To create equity, troops are told that “Individuals must be provided with what is needed for them to succeed.” This sounds benign enough. Even virtuous. But what is the effect?

Let’s say that a patrol of 10 scouts wants to go on a camping trip. They figure out a menu and a shopping list. The food is going to cost $200 for the six meals. Let’s say that 5 of the 10 scouts say they can’t afford the $20. But individuals must be provided with what they need. What probably happens? Those who can pay end up paying $40 instead of $20. The parents think (rightly) that is a lot for a camping trip every month. It’s a lot because they’re paying for more than just their share.

So, maybe the troop decides to do fundraisers to cover things like camping trips. They schedule a car wash, bake sale, etc…. But what if the scouts who don’t pay also don’t show up for the fundraiser? Again, they need to be provided what they need.
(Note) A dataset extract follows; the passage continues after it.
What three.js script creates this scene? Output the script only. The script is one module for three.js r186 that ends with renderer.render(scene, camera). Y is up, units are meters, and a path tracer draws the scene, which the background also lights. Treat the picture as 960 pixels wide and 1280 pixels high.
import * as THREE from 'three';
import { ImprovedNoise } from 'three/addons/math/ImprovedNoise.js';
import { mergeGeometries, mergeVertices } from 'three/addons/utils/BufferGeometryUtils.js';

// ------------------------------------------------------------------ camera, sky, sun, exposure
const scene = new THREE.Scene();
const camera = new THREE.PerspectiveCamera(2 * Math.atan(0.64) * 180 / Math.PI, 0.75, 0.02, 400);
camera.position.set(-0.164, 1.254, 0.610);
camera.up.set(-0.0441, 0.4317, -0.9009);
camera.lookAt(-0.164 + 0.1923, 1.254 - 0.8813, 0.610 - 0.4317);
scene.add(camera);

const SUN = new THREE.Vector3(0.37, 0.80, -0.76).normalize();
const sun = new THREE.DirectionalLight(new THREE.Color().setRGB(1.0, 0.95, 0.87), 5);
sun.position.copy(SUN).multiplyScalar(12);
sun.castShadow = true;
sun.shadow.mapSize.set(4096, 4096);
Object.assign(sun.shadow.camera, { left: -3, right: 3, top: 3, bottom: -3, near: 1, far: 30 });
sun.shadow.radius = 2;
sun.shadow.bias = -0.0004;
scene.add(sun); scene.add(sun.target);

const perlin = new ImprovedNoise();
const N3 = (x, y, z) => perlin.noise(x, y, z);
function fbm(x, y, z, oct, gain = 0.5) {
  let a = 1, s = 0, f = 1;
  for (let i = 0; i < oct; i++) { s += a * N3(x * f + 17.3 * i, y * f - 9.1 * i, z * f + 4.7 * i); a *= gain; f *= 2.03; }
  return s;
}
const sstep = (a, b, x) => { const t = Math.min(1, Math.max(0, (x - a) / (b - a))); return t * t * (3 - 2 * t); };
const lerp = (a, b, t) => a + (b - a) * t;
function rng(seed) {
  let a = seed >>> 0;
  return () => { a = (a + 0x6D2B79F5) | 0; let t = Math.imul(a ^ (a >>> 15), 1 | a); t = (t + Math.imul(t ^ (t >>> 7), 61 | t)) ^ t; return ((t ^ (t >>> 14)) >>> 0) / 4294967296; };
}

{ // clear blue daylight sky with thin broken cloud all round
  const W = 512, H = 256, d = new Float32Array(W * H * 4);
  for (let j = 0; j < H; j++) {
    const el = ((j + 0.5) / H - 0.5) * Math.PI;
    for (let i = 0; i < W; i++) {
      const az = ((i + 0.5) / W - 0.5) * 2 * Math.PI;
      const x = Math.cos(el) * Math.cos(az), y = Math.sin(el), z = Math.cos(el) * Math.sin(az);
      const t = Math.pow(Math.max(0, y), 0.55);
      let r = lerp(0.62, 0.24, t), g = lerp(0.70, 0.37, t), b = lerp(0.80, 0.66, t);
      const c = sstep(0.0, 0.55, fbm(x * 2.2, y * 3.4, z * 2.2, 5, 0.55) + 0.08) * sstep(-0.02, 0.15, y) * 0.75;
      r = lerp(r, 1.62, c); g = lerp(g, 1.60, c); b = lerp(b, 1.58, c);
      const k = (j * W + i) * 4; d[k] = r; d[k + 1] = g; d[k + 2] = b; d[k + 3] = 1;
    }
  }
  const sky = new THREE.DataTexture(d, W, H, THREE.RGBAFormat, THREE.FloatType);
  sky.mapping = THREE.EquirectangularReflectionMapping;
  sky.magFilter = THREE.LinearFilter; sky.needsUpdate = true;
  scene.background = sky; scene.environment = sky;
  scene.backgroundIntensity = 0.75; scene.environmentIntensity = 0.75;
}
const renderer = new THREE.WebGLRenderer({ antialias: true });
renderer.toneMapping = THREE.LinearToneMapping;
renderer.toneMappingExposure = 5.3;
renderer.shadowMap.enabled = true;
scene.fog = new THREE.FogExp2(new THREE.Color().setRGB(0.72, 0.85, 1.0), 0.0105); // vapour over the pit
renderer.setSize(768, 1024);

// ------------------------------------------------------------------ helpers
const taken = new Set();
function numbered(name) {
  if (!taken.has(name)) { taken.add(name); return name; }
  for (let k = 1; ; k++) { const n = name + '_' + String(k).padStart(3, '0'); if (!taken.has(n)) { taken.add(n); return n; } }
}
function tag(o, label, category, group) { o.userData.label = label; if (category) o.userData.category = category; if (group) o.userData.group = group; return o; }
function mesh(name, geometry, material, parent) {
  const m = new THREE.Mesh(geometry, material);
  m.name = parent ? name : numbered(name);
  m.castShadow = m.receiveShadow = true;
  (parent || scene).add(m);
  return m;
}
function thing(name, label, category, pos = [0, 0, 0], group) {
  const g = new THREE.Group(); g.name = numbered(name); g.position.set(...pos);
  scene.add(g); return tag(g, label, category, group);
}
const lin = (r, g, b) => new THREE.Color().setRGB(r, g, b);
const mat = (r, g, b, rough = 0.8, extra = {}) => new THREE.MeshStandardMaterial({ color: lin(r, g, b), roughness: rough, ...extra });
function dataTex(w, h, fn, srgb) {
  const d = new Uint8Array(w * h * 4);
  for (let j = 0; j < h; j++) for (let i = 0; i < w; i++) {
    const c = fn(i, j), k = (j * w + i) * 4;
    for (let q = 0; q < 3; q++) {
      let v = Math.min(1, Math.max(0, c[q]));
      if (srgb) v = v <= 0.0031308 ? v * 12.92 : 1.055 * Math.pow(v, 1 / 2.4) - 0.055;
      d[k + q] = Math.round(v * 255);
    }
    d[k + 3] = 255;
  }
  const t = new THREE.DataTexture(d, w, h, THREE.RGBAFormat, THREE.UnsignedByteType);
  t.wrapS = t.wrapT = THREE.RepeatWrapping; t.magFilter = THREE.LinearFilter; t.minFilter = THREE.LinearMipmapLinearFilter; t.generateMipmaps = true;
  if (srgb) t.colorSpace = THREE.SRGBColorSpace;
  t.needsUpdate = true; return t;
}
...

So, again, some of the parents are now giving their time to raise money for Scouts to cover those who cannot pay and also don’t show up for fundraising events. They could just pay for the meals and costs for their children, but they are at the fundraisers to support the troop. Eventually they decide Scouts is too much time and too much money. So they leave and then there are fewer people who pay for things. The problem gets worse for those who stay and the death spiral for membership starts.

Charity to help cover costs so more kids can participate is good. Donations of equipment to troops that they can lend out is great. But the idea that every scout must be provided “what they need” is untenable. Instead, Boy Scouts should expand fundraising opportunities for those who need to raise money. (And not the grossly overpriced popcorn. Provide opportunities to sell things people actually want at a fair price.) If scouts do not participate in those opportunities, the rest of the troop should not be expected to cover them.

It might also be that some kids don’t get to do some of the more expensive activities. That’s life. But don’t deny these opportunities from those who can because their parents have earned the ability to give their kids these experiences.

Inclusion: Underlying inclusion is the idea that everyone should be included in everything. All activities should be things that everyone can do. Inclusion also involves valuating everyone’s ideas and beliefs. Everyone’s ways of doing things, everyone’s religious beliefs (or lack there of), everyone’s values are just as good as any others. This is probably the most damaging of all of the DEI concepts.

First of all, it will have the effect of limiting the experiences the scouts have. Activities that everyone can’t do won’t be done. Maybe there are some scouts who can do 20 mile hikes through the Grand Canyon but others who can’t. The ones who can won’t get that experience because the troop isn’t doing things everyone can’t do because of inclusion.

Instead, it should be accepted that not everyone will be able to do everything. Activities that all can do should be included, but each scout should have opportunities to live up to his/her potential. Before DEI, this was already designed as a part of Scouting with the patrol system.

Secondly, all ideas and value systems are not equal and should not be placed on equal footing. As previously stated, Scouts has been so successful and the program was so valuable to participants because Scouting has a culture and that culture leads to success. It has values like being self-sufficient and doing a good turn daily. It has been rooted in a belief in God and the values that He has provided.

If this culture is replaced by any and everyone’s culture, it these values are replaced with any and everyone’s values, Scouting loses what makes it valuable. People may come from different cultures, but when they are in Scouts they are all following and learning the Scouting culture. They are all Scouts. They are not bringing their culture and following their own values. To have them do so destroys the whole value of Scouting. This loses benefits not only for those from cultures who have always been involved Scouting, but those from other cultures who would benefit by learning Scouting culture.

If teens are going to attend and just bring the same culture and value system that they are in while they are at home or at school, what is the point of them attending? BSA just becomes another activity. It lives up to its “BabySitters of America” reputation. People aren’t going to give their time to just watch other people’s kids and not really do anything to help their own kids or the others live a better life. That will lead to the decline and the death of the organization.

Last words

This is my love letter to the Boy Scouts, or whatever name it chooses to call itself by. I want the best for you. I want you to survive. But this will only happen if you return to teaching the values and being the program that made you successful.

Your issue is not kids sports leagues. It isn’t that you’re “old-fashioned.” Your issue is you, what you have become. It is time to change your ways and return to providing something of great value to the millions of youth who participate today and those in generations to come. Please turn things around before it is too late.